◆ **Available data**:

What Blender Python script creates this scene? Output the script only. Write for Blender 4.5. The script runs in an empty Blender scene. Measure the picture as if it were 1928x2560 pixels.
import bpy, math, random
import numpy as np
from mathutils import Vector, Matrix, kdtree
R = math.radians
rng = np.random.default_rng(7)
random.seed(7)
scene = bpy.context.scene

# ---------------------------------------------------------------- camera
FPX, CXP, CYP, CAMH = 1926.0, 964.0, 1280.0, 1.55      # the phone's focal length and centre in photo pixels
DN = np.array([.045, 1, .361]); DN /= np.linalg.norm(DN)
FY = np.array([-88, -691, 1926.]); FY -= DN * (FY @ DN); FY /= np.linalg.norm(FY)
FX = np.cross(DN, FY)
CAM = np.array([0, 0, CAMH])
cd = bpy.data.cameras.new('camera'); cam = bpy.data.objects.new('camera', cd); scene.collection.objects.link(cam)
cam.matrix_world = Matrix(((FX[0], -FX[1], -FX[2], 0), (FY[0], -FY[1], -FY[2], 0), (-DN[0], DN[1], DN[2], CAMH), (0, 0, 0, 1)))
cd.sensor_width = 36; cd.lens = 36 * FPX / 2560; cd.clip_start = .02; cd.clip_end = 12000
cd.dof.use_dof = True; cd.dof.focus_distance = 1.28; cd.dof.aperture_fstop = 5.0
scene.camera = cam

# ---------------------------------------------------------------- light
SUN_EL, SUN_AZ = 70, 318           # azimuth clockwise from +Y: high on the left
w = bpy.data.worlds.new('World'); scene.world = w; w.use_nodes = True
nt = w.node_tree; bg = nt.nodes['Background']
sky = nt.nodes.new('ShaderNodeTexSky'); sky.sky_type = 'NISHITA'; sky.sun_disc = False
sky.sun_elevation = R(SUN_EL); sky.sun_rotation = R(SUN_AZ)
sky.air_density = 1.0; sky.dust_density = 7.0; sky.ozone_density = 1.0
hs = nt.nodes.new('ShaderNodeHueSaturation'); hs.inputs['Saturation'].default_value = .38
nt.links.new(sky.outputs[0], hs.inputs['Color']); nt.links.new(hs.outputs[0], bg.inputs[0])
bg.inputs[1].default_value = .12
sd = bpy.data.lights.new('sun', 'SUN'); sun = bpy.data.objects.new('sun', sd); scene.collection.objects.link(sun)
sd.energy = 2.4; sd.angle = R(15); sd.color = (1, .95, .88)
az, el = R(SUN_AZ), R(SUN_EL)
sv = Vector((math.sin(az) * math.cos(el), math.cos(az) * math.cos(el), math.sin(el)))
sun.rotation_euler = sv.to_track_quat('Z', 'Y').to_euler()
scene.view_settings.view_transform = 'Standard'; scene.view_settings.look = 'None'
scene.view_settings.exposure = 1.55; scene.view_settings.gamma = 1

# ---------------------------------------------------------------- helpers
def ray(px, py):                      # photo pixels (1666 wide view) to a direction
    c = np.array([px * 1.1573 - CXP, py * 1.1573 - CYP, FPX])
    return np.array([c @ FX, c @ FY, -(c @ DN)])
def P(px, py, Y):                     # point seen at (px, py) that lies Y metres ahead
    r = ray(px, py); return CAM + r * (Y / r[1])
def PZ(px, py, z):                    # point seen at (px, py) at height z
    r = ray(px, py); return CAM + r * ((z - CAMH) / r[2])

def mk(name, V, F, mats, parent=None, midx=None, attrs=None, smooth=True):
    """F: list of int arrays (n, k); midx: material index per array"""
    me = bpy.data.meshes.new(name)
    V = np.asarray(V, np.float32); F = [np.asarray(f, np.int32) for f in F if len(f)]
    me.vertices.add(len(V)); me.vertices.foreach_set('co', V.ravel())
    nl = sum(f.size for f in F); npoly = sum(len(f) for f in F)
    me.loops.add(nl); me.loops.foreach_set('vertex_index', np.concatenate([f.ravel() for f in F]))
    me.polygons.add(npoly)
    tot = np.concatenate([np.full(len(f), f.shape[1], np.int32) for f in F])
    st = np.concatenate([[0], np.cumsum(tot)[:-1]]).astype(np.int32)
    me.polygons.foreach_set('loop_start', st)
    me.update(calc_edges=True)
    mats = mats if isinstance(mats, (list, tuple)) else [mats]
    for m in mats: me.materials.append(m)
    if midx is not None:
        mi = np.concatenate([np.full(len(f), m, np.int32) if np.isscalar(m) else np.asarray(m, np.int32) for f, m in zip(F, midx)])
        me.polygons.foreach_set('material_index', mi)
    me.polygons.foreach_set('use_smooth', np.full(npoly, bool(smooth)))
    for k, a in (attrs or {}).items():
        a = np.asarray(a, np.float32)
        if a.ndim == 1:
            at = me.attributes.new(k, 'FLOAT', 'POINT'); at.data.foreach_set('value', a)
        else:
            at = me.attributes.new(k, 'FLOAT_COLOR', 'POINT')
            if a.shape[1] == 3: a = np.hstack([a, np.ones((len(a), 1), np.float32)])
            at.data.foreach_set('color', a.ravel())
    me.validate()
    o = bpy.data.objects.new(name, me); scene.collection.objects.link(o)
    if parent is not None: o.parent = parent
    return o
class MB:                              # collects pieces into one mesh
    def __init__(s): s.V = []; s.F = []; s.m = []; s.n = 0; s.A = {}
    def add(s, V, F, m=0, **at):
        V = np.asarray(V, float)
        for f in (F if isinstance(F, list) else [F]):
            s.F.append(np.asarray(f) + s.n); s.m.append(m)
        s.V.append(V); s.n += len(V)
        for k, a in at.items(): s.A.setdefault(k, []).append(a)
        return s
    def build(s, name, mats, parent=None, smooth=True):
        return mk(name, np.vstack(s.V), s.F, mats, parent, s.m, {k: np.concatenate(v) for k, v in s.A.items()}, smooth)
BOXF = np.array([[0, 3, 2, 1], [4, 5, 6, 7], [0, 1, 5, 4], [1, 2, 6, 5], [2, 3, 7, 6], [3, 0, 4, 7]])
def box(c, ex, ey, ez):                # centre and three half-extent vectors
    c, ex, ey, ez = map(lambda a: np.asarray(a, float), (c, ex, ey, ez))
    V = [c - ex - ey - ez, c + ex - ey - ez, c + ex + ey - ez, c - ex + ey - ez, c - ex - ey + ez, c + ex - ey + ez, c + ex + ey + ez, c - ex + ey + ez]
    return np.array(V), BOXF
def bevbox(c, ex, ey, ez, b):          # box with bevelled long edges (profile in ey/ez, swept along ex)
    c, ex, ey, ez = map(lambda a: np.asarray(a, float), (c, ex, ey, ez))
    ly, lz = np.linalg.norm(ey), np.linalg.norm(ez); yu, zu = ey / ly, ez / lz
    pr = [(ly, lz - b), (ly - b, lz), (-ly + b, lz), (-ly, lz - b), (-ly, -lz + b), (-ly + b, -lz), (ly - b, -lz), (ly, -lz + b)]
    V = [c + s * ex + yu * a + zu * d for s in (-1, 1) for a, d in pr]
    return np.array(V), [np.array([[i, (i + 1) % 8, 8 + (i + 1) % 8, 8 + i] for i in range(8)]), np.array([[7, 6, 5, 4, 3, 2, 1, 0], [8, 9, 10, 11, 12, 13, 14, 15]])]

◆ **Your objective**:
Return only the lines from the beginning of the material up to and including the line with "scene = bpy.context.scene", exactly as written.

◆ **Exercise output**:
What Blender Python script creates this scene? Output the script only. Write for Blender 4.5. The script runs in an empty Blender scene. Measure the picture as if it were 1928x2560 pixels.
import bpy, math, random
import numpy as np
from mathutils import Vector, Matrix, kdtree
R = math.radians
rng = np.random.default_rng(7)
random.seed(7)
scene = bpy.context.scene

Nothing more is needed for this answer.